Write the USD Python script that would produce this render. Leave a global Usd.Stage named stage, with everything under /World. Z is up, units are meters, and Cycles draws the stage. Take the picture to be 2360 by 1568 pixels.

--

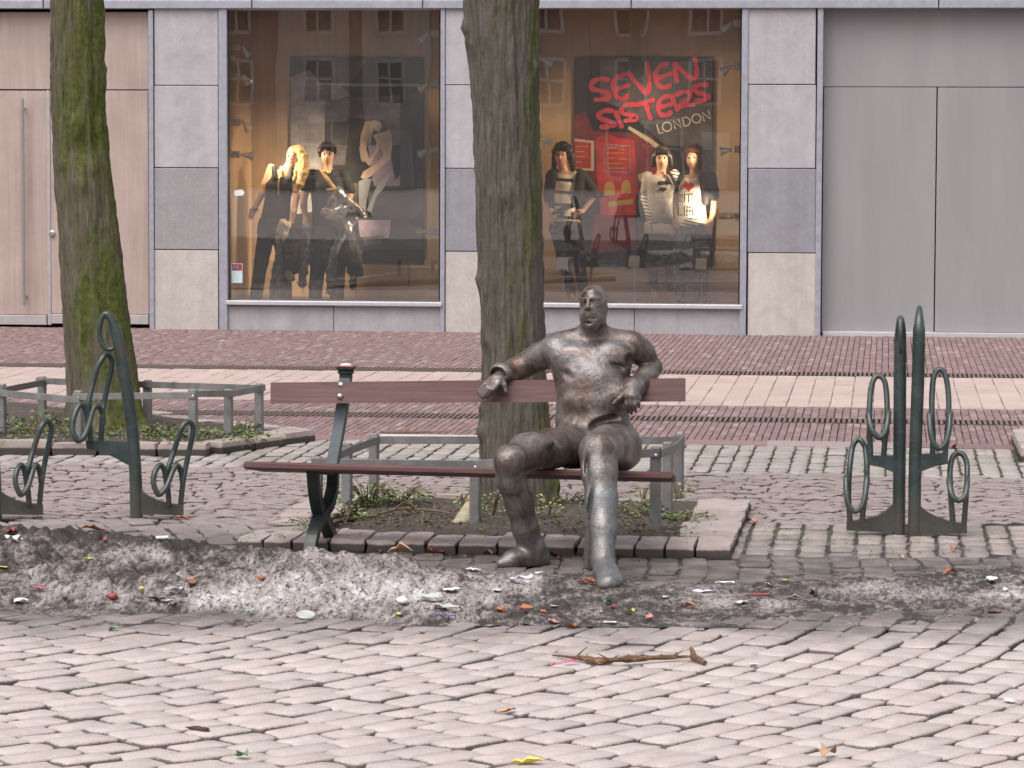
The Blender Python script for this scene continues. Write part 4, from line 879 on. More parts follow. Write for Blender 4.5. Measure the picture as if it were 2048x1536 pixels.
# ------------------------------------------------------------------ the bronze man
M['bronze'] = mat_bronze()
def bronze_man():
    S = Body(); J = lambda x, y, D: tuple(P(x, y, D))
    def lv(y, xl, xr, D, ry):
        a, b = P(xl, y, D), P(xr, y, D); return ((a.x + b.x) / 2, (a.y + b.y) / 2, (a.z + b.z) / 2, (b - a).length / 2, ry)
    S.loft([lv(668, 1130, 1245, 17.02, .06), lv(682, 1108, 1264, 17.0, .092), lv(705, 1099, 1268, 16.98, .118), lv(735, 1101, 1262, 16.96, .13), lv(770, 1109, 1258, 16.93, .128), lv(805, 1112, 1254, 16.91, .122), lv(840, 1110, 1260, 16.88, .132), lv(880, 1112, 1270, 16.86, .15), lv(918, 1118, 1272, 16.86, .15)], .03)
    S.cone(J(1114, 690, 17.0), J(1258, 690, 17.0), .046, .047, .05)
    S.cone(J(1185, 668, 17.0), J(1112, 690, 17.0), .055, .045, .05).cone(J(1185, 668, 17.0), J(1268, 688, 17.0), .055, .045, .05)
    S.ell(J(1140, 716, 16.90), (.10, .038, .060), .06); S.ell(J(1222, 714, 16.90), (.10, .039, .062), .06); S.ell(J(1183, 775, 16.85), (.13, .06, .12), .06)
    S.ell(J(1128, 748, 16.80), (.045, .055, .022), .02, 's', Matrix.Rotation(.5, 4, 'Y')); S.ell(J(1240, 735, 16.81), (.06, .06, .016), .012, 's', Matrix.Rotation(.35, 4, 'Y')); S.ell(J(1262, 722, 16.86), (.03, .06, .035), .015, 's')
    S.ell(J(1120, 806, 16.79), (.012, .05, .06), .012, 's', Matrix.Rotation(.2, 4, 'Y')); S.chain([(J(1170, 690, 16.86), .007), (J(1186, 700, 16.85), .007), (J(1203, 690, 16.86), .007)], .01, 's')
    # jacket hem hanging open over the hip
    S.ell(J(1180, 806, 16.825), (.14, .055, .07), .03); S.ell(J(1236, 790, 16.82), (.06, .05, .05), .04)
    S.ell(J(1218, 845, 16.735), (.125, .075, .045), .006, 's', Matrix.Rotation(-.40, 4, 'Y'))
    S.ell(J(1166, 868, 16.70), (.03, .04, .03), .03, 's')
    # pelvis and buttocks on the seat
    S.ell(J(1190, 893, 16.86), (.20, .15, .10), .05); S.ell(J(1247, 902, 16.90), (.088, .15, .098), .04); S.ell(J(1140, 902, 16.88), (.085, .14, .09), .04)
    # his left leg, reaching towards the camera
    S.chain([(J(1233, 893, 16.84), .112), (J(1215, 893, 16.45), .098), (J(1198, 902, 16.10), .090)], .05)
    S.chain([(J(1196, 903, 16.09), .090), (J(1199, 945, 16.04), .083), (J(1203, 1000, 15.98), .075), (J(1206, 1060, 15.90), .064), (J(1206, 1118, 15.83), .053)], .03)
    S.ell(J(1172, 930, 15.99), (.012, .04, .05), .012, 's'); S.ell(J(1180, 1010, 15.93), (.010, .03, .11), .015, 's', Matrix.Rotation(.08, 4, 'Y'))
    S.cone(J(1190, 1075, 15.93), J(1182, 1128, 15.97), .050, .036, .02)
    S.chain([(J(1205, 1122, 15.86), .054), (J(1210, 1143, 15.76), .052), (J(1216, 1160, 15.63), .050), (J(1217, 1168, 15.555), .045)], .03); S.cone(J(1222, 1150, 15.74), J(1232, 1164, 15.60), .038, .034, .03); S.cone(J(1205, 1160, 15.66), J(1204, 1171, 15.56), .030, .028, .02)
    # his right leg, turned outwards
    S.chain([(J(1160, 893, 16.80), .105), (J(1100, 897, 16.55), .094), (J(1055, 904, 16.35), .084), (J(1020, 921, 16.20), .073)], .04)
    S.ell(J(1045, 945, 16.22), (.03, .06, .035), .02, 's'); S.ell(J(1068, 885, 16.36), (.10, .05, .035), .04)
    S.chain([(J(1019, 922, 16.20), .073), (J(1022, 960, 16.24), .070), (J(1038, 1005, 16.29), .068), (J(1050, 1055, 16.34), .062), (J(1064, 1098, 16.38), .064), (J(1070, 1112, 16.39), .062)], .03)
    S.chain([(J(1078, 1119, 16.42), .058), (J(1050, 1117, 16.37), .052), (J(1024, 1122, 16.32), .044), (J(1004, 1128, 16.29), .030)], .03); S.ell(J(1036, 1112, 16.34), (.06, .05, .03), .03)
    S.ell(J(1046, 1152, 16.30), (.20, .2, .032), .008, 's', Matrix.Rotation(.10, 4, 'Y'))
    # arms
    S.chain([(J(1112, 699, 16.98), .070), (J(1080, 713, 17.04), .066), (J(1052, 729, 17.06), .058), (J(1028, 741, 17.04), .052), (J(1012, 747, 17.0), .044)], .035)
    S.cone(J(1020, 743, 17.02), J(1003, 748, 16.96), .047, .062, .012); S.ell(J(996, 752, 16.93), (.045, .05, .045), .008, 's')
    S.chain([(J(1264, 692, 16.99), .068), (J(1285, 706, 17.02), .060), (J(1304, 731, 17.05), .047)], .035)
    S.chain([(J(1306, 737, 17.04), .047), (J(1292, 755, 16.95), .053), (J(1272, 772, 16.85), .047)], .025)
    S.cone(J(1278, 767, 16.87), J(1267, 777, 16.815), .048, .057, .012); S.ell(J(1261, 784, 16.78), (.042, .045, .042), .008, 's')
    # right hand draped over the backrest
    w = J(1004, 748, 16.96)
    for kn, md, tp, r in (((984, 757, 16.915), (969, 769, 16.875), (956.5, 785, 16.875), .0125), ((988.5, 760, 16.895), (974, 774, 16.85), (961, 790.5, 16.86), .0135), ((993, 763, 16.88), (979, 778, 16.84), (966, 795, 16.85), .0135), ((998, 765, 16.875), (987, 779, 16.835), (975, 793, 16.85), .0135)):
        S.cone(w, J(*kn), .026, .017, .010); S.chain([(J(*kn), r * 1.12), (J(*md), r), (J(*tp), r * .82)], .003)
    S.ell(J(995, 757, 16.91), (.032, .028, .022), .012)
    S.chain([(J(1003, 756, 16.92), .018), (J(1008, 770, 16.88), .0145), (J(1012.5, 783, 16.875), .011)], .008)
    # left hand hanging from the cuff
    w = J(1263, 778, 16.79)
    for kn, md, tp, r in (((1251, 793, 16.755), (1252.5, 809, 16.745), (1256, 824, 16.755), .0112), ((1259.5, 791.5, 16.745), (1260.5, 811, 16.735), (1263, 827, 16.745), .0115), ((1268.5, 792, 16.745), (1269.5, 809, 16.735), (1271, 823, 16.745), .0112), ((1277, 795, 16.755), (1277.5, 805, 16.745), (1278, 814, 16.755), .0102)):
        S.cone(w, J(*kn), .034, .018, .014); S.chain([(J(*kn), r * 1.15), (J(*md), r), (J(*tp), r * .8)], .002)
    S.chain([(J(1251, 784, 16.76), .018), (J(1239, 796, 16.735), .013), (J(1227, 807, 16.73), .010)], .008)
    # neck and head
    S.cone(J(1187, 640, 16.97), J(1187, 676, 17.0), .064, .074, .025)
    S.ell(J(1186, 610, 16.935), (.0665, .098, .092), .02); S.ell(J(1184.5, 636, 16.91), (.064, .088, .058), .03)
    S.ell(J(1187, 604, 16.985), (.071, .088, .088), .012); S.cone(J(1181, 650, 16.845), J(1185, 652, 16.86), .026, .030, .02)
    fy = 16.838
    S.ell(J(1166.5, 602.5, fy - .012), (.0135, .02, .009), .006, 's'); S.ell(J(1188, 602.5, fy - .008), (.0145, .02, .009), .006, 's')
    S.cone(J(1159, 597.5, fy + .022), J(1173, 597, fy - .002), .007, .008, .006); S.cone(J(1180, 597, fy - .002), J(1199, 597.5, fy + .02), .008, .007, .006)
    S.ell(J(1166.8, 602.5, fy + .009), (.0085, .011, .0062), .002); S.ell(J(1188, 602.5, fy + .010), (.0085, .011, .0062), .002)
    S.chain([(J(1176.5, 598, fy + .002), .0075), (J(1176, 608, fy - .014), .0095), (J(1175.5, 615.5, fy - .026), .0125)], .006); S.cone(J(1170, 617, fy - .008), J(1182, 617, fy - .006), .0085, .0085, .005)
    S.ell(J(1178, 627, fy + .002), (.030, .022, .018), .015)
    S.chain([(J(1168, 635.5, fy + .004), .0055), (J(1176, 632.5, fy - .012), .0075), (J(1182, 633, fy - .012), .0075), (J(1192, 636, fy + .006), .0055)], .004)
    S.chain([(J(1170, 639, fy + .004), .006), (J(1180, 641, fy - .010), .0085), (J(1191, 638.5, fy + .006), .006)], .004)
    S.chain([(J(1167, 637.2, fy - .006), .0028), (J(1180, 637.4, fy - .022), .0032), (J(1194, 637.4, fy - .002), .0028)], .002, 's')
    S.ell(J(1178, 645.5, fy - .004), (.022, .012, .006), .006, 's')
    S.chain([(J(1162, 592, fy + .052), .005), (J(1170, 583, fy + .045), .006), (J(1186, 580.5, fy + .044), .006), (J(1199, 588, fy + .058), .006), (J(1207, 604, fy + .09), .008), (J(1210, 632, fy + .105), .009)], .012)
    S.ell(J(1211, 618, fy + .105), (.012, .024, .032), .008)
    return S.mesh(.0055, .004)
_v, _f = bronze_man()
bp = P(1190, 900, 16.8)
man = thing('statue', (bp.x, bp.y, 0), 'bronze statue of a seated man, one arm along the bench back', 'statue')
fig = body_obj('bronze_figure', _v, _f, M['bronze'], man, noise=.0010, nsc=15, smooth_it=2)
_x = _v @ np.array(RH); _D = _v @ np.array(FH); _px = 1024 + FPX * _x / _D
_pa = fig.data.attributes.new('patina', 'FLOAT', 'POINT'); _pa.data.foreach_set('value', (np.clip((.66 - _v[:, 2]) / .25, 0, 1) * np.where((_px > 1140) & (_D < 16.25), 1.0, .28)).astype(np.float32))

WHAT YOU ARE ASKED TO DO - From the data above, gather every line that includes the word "Python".

THE COMPLETED TASK -
Write the USD Python script that would produce this render. Leave a global Usd.Stage named stage, with everything under /World. Z is up, units are meters, and Cycles draws the stage. Take the picture to be 2360 by 1568 pixels.
The Blender Python script for this scene continues. Write part 4, from line 879 on. More parts follow. Write for Blender 4.5. Measure the picture as if it were 2048x1536 pixels.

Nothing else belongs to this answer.